> Data provided:
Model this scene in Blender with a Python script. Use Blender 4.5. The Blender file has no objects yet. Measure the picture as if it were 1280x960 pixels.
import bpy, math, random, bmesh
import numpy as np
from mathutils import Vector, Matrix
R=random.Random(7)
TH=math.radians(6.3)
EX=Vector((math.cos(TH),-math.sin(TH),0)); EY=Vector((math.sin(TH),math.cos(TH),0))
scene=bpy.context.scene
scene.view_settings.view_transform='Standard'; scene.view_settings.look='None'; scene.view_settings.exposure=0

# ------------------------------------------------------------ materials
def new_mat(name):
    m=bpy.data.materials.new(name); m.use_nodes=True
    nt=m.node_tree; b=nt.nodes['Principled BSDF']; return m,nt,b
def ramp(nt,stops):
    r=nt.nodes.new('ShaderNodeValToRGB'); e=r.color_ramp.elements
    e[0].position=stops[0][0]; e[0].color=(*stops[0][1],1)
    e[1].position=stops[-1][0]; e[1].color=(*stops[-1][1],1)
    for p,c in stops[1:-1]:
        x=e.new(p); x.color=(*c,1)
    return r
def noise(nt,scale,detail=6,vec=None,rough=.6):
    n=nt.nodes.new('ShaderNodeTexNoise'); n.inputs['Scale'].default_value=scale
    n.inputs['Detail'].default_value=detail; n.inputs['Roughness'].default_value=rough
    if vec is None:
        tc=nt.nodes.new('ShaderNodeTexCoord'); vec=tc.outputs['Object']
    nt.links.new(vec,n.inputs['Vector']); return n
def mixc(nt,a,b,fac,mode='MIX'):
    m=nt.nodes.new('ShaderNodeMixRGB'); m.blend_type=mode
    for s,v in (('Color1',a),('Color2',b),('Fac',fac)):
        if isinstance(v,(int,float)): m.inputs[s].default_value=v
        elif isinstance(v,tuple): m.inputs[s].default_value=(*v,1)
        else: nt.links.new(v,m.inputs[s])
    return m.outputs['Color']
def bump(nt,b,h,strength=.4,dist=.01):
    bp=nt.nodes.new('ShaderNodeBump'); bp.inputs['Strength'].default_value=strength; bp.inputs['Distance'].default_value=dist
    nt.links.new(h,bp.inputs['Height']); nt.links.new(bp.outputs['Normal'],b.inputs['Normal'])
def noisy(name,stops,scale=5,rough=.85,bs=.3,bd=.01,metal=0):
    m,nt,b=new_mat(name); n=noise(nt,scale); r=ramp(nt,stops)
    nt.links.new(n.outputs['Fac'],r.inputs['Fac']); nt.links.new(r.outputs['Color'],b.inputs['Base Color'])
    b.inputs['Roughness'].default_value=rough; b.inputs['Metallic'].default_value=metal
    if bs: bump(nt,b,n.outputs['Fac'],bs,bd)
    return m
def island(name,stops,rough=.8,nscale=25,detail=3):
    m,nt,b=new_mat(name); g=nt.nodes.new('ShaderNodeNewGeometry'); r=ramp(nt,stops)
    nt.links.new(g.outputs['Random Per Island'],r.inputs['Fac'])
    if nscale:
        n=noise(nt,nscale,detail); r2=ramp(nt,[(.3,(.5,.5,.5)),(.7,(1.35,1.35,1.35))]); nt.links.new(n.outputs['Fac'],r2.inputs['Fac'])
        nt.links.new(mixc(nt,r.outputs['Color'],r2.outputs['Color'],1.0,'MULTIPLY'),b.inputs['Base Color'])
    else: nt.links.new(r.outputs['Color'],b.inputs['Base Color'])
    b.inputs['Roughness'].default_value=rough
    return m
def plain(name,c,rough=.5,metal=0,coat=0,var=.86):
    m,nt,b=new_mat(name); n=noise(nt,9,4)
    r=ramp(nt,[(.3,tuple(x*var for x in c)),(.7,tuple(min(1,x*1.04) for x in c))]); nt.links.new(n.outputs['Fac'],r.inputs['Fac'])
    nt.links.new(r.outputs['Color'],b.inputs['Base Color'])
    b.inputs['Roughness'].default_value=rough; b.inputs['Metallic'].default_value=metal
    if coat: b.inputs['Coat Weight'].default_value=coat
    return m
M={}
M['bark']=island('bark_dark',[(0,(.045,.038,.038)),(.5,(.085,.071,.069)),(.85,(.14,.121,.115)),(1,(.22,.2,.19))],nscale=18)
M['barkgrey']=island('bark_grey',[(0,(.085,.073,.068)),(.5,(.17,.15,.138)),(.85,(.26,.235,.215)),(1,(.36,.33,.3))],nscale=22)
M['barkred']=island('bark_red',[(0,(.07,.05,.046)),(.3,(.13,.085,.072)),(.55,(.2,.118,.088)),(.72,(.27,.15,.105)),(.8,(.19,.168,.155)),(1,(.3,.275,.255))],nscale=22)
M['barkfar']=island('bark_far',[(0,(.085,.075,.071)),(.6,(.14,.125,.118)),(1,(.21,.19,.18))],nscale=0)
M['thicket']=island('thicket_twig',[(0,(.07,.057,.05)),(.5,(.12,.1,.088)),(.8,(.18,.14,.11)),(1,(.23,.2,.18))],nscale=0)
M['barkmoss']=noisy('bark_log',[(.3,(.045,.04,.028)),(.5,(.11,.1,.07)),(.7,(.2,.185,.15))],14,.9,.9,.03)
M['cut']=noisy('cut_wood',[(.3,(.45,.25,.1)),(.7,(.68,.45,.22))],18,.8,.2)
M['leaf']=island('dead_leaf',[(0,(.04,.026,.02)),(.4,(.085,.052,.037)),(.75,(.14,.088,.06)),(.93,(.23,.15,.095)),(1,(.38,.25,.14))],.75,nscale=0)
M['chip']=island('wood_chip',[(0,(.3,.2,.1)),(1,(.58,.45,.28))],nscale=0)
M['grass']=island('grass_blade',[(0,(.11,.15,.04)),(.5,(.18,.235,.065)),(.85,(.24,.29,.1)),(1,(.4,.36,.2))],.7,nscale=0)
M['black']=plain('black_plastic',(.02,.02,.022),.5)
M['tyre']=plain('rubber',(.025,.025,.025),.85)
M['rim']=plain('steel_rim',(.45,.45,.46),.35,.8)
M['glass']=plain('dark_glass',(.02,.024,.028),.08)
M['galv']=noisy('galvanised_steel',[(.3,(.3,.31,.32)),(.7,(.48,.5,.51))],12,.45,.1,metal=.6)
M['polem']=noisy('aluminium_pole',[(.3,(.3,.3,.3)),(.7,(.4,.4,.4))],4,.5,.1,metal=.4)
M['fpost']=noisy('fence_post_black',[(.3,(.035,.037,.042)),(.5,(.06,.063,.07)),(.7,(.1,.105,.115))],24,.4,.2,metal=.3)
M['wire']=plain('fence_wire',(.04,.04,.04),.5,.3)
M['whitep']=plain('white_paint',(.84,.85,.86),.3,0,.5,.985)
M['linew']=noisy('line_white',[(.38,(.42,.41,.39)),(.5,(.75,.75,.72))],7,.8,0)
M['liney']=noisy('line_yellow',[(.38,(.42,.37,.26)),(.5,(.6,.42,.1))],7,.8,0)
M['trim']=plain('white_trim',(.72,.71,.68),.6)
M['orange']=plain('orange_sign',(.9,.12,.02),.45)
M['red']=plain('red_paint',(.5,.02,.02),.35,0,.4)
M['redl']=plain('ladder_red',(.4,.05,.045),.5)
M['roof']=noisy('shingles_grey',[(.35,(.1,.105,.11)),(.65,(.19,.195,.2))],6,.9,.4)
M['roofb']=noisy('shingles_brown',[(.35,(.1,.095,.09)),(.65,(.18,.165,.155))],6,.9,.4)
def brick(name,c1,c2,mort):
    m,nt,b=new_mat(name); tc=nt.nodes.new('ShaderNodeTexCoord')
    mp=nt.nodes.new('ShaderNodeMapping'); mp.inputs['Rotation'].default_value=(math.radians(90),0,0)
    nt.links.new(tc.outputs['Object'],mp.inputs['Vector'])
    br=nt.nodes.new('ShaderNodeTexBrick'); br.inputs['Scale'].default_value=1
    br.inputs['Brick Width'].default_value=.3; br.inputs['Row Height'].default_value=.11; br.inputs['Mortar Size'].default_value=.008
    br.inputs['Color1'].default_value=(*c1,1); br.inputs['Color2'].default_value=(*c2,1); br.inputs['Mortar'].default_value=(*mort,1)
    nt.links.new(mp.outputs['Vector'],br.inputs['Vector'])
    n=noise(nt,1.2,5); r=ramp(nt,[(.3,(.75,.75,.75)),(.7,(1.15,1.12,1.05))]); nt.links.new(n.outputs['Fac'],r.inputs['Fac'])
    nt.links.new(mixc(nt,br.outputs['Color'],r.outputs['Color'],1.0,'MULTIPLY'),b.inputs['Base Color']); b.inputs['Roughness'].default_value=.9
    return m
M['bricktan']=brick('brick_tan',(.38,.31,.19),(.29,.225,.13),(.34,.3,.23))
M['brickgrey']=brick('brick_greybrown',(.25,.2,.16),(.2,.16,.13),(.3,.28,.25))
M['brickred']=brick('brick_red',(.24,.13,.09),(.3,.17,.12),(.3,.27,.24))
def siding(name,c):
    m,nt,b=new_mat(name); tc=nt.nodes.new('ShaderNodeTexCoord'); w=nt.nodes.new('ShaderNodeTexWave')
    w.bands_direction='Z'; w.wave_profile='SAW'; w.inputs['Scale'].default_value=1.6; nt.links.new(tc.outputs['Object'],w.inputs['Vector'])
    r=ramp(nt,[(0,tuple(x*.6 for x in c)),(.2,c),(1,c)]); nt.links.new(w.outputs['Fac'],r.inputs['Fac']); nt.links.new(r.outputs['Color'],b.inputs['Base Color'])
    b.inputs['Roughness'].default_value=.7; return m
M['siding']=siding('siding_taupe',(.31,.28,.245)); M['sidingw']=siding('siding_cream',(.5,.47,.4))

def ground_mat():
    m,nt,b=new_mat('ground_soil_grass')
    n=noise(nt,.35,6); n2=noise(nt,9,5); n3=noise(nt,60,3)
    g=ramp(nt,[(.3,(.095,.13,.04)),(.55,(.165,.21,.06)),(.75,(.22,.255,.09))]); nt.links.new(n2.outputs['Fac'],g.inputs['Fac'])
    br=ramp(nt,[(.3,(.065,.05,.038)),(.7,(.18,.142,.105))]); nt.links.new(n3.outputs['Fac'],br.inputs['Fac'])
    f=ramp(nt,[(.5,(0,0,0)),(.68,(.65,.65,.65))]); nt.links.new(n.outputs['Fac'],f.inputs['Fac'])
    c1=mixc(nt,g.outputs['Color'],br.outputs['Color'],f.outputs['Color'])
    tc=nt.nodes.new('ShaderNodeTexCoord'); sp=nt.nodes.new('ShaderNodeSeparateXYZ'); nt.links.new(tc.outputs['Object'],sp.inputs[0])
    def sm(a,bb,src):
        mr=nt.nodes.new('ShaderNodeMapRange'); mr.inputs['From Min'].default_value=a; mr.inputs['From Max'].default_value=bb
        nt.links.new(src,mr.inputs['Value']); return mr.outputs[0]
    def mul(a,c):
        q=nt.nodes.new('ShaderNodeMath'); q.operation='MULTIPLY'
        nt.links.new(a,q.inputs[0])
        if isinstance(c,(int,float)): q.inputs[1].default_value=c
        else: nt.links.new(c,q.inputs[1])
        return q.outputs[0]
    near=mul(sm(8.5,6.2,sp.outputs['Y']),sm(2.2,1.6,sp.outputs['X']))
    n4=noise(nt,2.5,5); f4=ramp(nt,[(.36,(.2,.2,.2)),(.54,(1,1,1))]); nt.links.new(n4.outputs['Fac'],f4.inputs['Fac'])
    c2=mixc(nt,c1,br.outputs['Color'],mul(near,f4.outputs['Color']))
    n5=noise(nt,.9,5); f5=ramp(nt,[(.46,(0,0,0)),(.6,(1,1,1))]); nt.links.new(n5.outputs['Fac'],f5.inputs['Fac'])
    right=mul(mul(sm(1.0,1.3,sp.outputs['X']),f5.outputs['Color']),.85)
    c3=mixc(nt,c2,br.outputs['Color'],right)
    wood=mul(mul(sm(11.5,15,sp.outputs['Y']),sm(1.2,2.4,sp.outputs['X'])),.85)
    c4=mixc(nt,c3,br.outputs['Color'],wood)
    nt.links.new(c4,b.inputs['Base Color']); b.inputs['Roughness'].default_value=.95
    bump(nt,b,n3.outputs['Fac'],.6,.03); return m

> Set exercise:
Copy out every line with the word "scene".

> Written solution:
Model this scene in Blender with a Python script. Use Blender 4.5. The Blender file has no objects yet. Measure the picture as if it were 1280x960 pixels.
scene=bpy.context.scene
scene.view_settings.view_transform='Standard'; scene.view_settings.look='None'; scene.view_settings.exposure=0